--- What the task asks ---
Set down the lines from the one containing "Recreate this scene" to the one containing "PI = math.pi", both lines included, exactly as they stand and with no other lines.

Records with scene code
★ ★ ★ ★

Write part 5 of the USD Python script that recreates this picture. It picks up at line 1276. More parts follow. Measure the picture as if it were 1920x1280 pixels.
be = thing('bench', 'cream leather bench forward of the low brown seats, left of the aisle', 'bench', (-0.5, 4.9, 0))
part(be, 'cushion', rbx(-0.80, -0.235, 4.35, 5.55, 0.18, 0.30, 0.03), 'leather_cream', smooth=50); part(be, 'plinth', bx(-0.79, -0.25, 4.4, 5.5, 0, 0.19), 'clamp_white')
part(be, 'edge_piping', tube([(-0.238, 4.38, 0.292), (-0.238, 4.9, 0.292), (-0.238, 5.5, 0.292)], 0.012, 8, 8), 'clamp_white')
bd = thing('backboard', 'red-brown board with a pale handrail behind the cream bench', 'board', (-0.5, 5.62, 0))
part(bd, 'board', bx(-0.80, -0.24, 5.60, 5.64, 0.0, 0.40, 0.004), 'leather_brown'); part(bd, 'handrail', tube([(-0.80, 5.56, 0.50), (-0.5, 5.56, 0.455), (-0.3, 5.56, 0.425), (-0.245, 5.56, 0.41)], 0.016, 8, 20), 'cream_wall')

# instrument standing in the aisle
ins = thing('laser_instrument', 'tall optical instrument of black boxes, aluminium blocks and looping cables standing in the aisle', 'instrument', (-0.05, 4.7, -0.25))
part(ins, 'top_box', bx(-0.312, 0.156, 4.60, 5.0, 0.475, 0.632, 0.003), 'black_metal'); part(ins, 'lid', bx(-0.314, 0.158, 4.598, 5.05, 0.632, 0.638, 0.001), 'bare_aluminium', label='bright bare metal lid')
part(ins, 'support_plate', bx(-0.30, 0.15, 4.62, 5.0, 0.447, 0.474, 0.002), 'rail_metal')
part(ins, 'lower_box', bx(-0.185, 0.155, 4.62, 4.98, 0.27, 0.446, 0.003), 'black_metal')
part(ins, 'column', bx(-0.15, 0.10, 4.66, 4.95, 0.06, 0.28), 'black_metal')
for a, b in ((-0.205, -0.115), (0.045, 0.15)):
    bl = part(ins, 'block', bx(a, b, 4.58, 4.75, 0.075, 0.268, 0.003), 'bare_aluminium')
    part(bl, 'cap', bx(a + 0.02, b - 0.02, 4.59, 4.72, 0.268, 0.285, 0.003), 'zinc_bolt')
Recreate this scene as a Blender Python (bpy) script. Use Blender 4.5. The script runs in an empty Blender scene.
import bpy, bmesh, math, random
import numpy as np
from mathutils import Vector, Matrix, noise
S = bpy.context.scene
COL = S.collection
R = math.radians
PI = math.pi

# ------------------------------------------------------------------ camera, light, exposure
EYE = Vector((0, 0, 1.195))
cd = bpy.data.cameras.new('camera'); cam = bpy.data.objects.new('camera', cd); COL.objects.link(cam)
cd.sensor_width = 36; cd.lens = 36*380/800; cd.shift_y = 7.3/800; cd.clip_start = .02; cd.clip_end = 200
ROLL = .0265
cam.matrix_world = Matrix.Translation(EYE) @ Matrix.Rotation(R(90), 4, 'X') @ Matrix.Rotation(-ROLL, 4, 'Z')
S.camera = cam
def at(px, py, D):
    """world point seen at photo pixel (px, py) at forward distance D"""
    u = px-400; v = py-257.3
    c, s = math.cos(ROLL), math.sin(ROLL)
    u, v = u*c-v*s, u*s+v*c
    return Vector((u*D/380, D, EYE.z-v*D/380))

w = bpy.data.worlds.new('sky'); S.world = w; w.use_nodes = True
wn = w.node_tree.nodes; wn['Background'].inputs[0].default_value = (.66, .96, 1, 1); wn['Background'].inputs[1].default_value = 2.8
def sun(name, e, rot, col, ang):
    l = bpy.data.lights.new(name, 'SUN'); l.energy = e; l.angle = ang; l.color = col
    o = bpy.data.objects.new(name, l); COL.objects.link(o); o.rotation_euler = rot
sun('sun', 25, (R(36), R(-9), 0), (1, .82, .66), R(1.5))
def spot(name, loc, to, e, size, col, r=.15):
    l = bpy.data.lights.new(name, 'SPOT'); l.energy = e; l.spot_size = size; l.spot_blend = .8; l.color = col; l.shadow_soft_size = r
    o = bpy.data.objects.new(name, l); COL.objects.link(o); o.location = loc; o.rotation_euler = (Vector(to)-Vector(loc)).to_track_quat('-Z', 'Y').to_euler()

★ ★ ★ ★

--- Task response ---
Recreate this scene as a Blender Python (bpy) script. Use Blender 4.5. The script runs in an empty Blender scene.
import bpy, bmesh, math, random
import numpy as np
from mathutils import Vector, Matrix, noise
S = bpy.context.scene
COL = S.collection
R = math.radians
PI = math.pi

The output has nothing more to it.